Your 2 Star sounds a sensible man. Most I know are. He cannot be the same as mine at that time – a man who told anyone who would listen that he was fed up with engineers spending money on airworthiness. You will appreciate the structure of MoD means that it only took that one man’s attitude to adversely affect his entire equipment range. Even if the aircraft that used his equipment managed airworthiness well (as you say, many did) the affects of the equipment not being maintained would, over time, creep up on them. I know from experience that aircraft offices do not necessarily get into the detail of ensuring all the equipment is up to scratch, especially when it is common to other types. Platform offices depend on equipment offices to do their job, and assume they will. Likewise, equipment offices (at the time) depended on component offices. MoD runs on such dependencies. For example, the Chinook office clearly didn’t understand the background to the multiple equipment faults and defects noted by the BoI and I would not have expected them to. They relied on my 2 Star. He let them down.

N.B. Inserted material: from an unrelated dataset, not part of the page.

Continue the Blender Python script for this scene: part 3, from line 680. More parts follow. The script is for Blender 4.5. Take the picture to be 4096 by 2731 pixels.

If I asked if you were content that something simple like the RIMs for your Fast Jet’s avionic equipment were valid and up to date I’m sure you wouldn’t know. Your cunning Plan of 1990 would tell you that was a dependency and you relied on (my boss) who, unknown to you, was actively chopping our funding. In 1990-94, I’d say with 100% certainty that they were gradually going out of date. That meant your Safety Case was being progressively invalidated and your RTS audit trail was evaporating. That doesn’t mean you had immediate problems, but I can assure you they crept up on your successors. This happened to some more quickly than others. That it hit Chinook in 1993 is not merely my opinion – it is clearly stated in the evidence of the BoI Report and Boscombe correspondence of the day. But they (the BoI) didn’t explore the problems; perhaps because they didn’t understand the information in front of them.

Sometimes the “hit” wasn’t serious and was taken as a gentle warning. When it hit Lynx the “only” problem was aircrew with short term breathing difficulties (something your opposite number on Lynx took very seriously, but my boss dismissed with “Let them ground the fleet if they want, I’m not paying to fix a (critical) safety problem this year”. I ignored him and made safe – the people aspect I mentioned. On other occasions, the “hit” manifested itself as a catastrophic loss, such as Hercules and Nimrod. But, sooner or later, it hit everyone; to a greater or lesser degree. That is beyond any doubt. And that is what the Haddon-Cave report is all about and why a pan-MoD Military Aviation Authority was established, not a Nimrod MAA.